The Body as Argument
XLOV’s artistry is deeply embodied. Their work insists that the body is not just a vehicle for choreography, but a site of meaning. Splits, drops, cartwheels – none of it is ornamental. Each gesture communicates a stance.
This is especially important in how the group navigates gender expression. XLOV does not present “genderlessness” as neutrality or softness. They present it as excess. As a presence. As something that demands space, rather than shrinking to fit it. That choice reframes their androgyny away from delicacy and into power.
It also explains why their performances often feel closer to theatre than pop routine. The audience isn’t just watching a song unfold; they’re watching a position being taken – again and again.
Numbers as Outcome, Not Aim
That UXLXVE surpassed 100,000 physical sales by the end of 2025 is significant – but not because it marks commercial arrival. It matters because it confirms that audiences are willing to invest in a group that does not reduce itself for scale.
The sales spike doesn’t contradict the artistry. It validates it. Rather than diluting complexity to grow, XLOV grew by insisting on complexity. That’s the real anomaly in their first year.
One Year In, Still Unfinished
XLOV’s debut year doesn’t feel complete because it wasn’t designed to be. Their work resists closure. Each release leaves threads unresolved, questions unanswered, spaces deliberately unfilled.
That may frustrate some. It will alienate others. But it is also why XLOV themselves don’t read like a moment – they read like a system still being built.

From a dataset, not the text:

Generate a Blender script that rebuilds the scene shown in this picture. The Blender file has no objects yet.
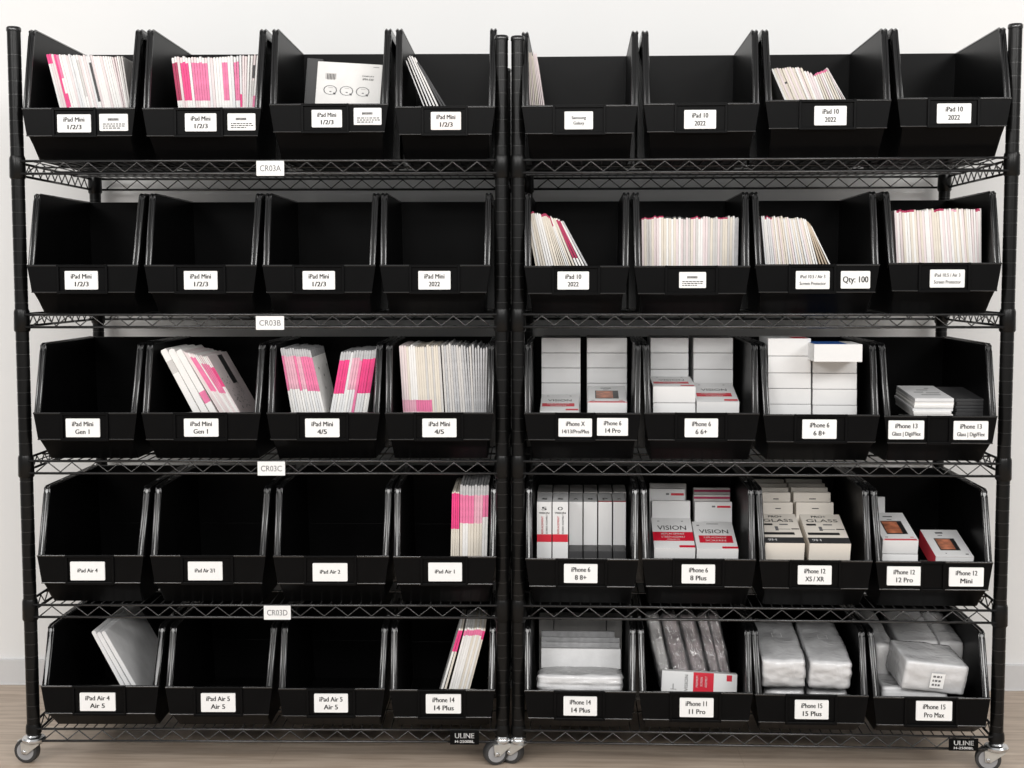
import bpy, bmesh, math, random
from mathutils import Vector, Matrix, noise
random.seed(7)
C = bpy.context.collection
SC = bpy.context.scene
rad = math.radians

# ------------------------------------------------------------------ measured camera and layout
F, CAM = 1382.57, Vector((1.2968, -3.4002, 1.2316))
YAW, PITCH, ROLL = -0.02396, 0.07801, -0.00106
fwd = Vector((math.sin(YAW) * math.cos(PITCH), math.cos(YAW) * math.cos(PITCH), -math.sin(PITCH)))
right0 = Vector((math.cos(YAW), -math.sin(YAW), 0))
up0 = right0.cross(fwd)
RT = math.cos(ROLL) * right0 + math.sin(ROLL) * up0
UP = -math.sin(ROLL) * right0 + math.cos(ROLL) * up0
W, D = 1.19, 0.612                     # post spacing along and across a rack
RACK = [(Vector((0, 0, 0)), 0.01379), (Vector((1.2301, 0.0152, 0)), -0.02356)]
RM = [Matrix.Translation(o) @ Matrix.Rotation(a, 4, 'Z') for o, a in RACK]
RMI = [m.inverted() for m in RM]
SHELF = dict(A=1.5131, B=1.1372, C=0.7733, D=0.4093, E=0.0909)
TRUSS, PTOP = 0.0307, 1.8252
WALL_Y = 0.672
LIP = -0.045                           # bins' lips stand this far in front of the posts
BINH = dict(A=(.063, .130, .319), B=(.055, .122, .294), C=(.055, .122, .287), D=(.061, .131, .291), E=(.046, .117, .253))


def at(r, px, py, y):
    """photo pixel -> point in rack r's own frame, on its plane at depth y"""
    d = fwd * F + RT * (px - 512) - UP * (py - 384)
    o = RMI[r] @ CAM
    q = RMI[r].to_3x3() @ d
    return o + q * ((y - o.y) / q.y)


# ------------------------------------------------------------------ materials
MATS = {}


def mat(name, col, rough=.5, metal=0., spec=.5, var=.06, scale=40, bump=0., bscale=60, coat=0., stretch=None):
    if name in MATS: return MATS[name]
    m = bpy.data.materials.new(name); m.use_nodes = True
    n, l = m.node_tree.nodes, m.node_tree.links
    b = n['Principled BSDF']
    b.inputs['Roughness'].default_value = rough
    b.inputs['Metallic'].default_value = metal
    b.inputs['Specular IOR Level'].default_value = spec
    b.inputs['Coat Weight'].default_value = coat
    b.inputs['Coat Roughness'].default_value = .15
    tc = n.new('ShaderNodeTexCoord'); mp = n.new('ShaderNodeMapping')
    if stretch: mp.inputs['Scale'].default_value = stretch
    l.new(tc.outputs['Object'], mp.inputs['Vector'])
    t = n.new('ShaderNodeTexNoise'); t.inputs['Scale'].default_value = scale; t.inputs['Detail'].default_value = 4
    l.new(mp.outputs['Vector'], t.inputs['Vector'])
    r = n.new('ShaderNodeValToRGB')
    c0 = [max(0, c * (1 - var)) for c in col]; c1 = [min(1, c * (1 + var)) for c in col]
    r.color_ramp.elements[0].position = .3; r.color_ramp.elements[1].position = .7
    r.color_ramp.elements[0].color = (*c0, 1); r.color_ramp.elements[1].color = (*c1, 1)
    l.new(t.outputs['Fac'], r.inputs['Fac']); l.new(r.outputs['Color'], b.inputs['Base Color'])
    if bump:
        t2 = n.new('ShaderNodeTexNoise'); t2.inputs['Scale'].default_value = bscale; t2.inputs['Detail'].default_value = 3
        l.new(mp.outputs['Vector'], t2.inputs['Vector'])
        bp = n.new('ShaderNodeBump'); bp.inputs['Strength'].default_value = bump; bp.inputs['Distance'].default_value = .004
        l.new(t2.outputs['Fac'], bp.inputs['Height']); l.new(bp.outputs['Normal'], b.inputs['Normal'])
    MATS[name] = m
    return m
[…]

At one year old, XLOV are not defined by success or novelty. They are defined by refusal: refusal to soften, refusal to clarify, refusal to behave as though being understood is the goal.
If the first year proves anything, it’s this – XLOV are not trying to be seen. They are deciding how they will be looked at. And that decision, more than any number, is what makes their trajectory worth watching.